● **Set task**
Each line that holds the word "this" should be returned.

= = = = = = =

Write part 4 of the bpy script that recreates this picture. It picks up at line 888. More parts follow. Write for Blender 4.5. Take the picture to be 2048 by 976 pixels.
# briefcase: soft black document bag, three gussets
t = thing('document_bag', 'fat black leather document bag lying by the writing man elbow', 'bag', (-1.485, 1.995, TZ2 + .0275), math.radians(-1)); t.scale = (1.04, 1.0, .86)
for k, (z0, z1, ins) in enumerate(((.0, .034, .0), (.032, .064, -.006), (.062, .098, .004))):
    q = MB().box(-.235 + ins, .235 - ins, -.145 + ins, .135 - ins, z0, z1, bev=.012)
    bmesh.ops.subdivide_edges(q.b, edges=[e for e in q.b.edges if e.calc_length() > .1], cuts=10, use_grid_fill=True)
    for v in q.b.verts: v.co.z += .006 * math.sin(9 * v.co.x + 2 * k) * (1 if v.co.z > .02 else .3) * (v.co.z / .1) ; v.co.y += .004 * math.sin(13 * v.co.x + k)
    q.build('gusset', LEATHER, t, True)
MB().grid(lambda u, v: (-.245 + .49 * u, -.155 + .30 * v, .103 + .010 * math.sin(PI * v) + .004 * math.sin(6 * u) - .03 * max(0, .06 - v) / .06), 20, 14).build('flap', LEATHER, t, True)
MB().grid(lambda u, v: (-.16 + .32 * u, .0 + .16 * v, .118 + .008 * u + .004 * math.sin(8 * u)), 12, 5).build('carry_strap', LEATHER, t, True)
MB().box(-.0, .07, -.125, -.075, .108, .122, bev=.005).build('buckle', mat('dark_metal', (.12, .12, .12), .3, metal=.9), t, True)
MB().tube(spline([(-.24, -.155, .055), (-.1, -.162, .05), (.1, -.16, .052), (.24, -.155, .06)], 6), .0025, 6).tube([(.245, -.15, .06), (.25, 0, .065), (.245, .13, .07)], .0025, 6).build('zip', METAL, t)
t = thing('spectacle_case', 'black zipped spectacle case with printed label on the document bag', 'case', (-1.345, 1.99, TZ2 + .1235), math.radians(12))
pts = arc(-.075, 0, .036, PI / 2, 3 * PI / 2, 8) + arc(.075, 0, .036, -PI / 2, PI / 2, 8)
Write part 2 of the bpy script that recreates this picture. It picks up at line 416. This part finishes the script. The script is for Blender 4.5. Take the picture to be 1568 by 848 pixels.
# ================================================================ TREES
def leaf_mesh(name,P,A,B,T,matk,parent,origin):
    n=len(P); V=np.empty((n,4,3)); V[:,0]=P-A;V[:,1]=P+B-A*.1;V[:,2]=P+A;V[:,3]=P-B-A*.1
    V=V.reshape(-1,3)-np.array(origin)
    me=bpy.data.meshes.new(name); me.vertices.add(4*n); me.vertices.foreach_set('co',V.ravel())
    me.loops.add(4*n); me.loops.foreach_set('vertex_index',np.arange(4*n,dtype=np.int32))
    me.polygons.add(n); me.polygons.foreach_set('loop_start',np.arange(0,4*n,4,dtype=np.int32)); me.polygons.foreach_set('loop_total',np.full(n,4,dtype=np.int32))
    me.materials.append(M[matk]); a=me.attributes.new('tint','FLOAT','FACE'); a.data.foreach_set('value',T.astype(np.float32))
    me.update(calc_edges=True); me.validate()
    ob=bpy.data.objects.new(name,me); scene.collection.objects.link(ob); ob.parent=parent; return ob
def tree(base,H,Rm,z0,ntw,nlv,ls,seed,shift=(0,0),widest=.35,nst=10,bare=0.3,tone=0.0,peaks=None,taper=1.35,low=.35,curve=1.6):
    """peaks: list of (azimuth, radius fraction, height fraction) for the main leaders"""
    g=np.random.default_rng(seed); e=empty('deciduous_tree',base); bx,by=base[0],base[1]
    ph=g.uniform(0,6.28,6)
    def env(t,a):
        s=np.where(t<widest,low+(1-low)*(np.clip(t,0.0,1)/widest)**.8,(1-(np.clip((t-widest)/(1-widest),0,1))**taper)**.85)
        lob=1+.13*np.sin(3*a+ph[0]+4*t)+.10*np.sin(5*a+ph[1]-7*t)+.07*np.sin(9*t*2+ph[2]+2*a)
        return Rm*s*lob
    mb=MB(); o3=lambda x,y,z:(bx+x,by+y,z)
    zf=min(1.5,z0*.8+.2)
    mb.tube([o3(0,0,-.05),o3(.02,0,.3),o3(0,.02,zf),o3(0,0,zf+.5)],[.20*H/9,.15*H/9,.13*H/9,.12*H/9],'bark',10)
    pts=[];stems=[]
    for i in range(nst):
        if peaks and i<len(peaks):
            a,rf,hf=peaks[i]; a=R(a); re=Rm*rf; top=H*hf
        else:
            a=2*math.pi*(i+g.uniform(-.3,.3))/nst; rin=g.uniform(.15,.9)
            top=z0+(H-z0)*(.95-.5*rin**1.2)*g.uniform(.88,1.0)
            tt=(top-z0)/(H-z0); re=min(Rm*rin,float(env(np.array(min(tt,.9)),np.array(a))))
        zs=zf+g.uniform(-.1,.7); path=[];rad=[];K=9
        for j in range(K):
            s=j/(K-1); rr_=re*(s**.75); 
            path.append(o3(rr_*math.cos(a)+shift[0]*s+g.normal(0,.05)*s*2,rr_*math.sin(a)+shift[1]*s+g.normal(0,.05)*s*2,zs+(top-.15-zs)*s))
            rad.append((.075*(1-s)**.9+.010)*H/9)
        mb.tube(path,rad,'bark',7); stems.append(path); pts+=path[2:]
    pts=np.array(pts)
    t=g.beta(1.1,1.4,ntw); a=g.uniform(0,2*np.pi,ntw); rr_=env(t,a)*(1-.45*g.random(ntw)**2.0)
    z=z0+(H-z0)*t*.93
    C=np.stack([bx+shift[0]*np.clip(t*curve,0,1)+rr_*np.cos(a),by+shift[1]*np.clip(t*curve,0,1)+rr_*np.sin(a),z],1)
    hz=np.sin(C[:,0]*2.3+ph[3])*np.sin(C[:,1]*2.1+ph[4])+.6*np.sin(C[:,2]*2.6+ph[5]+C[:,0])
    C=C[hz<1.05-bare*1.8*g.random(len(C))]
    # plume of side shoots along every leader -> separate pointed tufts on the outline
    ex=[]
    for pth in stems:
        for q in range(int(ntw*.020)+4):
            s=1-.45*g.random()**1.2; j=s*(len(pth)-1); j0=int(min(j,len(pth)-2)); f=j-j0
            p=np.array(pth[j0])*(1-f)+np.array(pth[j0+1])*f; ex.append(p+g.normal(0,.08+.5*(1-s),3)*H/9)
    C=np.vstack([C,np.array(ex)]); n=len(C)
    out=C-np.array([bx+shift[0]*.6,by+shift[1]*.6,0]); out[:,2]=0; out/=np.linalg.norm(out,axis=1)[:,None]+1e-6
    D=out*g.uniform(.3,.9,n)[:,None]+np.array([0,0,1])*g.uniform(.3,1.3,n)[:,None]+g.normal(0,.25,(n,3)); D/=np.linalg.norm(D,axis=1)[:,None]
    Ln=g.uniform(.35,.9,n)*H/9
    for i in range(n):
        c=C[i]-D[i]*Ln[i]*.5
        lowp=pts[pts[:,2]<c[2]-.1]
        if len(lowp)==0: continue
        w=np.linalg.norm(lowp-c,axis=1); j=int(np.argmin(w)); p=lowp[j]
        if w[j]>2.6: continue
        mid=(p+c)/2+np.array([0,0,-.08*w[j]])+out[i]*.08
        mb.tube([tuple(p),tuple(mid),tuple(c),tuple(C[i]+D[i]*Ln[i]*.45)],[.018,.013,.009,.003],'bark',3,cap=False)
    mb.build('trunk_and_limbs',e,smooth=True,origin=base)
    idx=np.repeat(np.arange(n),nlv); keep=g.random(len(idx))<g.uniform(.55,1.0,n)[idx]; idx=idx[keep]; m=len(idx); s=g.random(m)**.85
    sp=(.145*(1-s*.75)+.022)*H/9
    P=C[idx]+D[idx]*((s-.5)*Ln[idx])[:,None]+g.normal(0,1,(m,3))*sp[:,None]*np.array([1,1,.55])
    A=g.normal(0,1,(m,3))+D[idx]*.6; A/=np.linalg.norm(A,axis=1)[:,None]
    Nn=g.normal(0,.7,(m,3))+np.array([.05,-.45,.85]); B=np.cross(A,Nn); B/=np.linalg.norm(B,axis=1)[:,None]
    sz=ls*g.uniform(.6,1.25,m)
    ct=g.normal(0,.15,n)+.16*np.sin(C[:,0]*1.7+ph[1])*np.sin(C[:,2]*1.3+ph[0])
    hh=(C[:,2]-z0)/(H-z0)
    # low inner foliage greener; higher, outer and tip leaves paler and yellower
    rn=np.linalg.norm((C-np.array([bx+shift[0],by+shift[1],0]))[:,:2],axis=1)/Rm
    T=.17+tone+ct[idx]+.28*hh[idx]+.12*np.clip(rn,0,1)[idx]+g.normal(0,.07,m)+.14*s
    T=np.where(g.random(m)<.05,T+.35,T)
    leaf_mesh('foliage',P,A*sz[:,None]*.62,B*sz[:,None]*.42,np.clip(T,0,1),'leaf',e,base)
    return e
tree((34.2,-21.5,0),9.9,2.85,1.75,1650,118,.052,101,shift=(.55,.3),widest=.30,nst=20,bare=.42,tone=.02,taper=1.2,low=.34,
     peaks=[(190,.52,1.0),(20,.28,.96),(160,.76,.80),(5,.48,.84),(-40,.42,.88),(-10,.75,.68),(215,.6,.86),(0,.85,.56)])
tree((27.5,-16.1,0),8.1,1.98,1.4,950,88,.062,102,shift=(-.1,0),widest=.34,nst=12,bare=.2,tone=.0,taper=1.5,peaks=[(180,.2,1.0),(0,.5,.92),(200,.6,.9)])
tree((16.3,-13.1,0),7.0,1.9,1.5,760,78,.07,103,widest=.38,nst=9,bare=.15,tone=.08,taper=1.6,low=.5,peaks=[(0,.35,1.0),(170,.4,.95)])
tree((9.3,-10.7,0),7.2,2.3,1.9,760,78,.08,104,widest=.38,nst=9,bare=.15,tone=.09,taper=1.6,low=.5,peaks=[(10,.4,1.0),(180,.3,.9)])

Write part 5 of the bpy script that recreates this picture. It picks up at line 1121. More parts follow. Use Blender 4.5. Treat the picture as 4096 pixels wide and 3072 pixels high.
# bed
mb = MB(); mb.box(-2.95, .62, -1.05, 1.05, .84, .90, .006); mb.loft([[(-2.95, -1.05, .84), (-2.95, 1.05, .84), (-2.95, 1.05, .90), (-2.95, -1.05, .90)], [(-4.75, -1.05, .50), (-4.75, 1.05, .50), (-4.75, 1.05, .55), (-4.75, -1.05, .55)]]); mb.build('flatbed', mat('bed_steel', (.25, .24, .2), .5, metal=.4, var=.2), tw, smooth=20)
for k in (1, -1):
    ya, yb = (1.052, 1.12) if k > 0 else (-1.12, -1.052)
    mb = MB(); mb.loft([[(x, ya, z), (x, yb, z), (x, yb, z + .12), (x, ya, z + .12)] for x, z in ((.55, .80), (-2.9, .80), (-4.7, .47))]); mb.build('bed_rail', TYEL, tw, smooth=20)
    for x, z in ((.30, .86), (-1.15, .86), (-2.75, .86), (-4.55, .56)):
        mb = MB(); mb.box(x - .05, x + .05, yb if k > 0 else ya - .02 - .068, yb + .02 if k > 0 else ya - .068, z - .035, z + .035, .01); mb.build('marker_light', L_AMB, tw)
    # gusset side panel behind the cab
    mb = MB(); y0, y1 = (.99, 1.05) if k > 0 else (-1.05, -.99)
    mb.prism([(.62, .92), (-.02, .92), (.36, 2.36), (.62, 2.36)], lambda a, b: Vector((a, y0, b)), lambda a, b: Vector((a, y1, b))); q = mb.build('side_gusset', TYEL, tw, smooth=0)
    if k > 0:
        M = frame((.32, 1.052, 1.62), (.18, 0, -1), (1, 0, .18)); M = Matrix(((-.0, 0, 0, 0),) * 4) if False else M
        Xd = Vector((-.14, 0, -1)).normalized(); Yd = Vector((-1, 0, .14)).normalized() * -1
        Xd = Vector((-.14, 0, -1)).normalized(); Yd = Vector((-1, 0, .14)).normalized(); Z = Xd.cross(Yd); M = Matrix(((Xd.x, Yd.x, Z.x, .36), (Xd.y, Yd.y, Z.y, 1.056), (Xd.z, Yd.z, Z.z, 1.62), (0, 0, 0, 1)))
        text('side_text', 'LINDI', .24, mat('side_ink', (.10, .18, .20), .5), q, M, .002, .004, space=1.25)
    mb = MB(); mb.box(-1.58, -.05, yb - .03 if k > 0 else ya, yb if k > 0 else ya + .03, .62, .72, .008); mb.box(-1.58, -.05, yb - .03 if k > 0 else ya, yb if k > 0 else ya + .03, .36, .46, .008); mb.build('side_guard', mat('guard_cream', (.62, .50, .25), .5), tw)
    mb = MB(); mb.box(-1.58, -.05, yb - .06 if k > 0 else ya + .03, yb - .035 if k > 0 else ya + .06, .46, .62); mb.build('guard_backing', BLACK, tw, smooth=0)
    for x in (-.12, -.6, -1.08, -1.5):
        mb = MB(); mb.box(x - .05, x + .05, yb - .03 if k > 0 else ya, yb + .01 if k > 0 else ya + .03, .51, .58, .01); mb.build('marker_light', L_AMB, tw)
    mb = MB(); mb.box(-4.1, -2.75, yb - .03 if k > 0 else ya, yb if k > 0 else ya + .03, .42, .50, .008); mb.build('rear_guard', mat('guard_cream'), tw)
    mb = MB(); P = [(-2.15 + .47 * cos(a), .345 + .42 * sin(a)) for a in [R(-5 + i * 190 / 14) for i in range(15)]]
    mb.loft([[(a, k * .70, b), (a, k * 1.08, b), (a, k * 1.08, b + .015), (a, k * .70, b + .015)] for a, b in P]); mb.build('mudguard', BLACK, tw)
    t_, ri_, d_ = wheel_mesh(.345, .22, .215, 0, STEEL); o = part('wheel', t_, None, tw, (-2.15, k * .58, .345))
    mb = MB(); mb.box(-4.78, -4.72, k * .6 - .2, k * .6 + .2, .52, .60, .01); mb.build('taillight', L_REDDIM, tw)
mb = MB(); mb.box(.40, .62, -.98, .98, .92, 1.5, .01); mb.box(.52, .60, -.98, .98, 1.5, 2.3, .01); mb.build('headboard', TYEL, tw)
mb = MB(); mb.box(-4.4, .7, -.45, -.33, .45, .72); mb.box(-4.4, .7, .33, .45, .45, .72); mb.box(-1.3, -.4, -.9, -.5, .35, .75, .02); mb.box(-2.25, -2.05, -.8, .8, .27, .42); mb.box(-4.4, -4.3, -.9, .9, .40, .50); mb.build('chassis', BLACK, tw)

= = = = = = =

● **Result of the exercise**
Write part 4 of the bpy script that recreates this picture. It picks up at line 888. More parts follow. Write for Blender 4.5. Take the picture to be 2048 by 976 pixels.
Write part 2 of the bpy script that recreates this picture. It picks up at line 416. This part finishes the script. The script is for Blender 4.5. Take the picture to be 1568 by 848 pixels.
Write part 5 of the bpy script that recreates this picture. It picks up at line 1121. More parts follow. Use Blender 4.5. Treat the picture as 4096 pixels wide and 3072 pixels high.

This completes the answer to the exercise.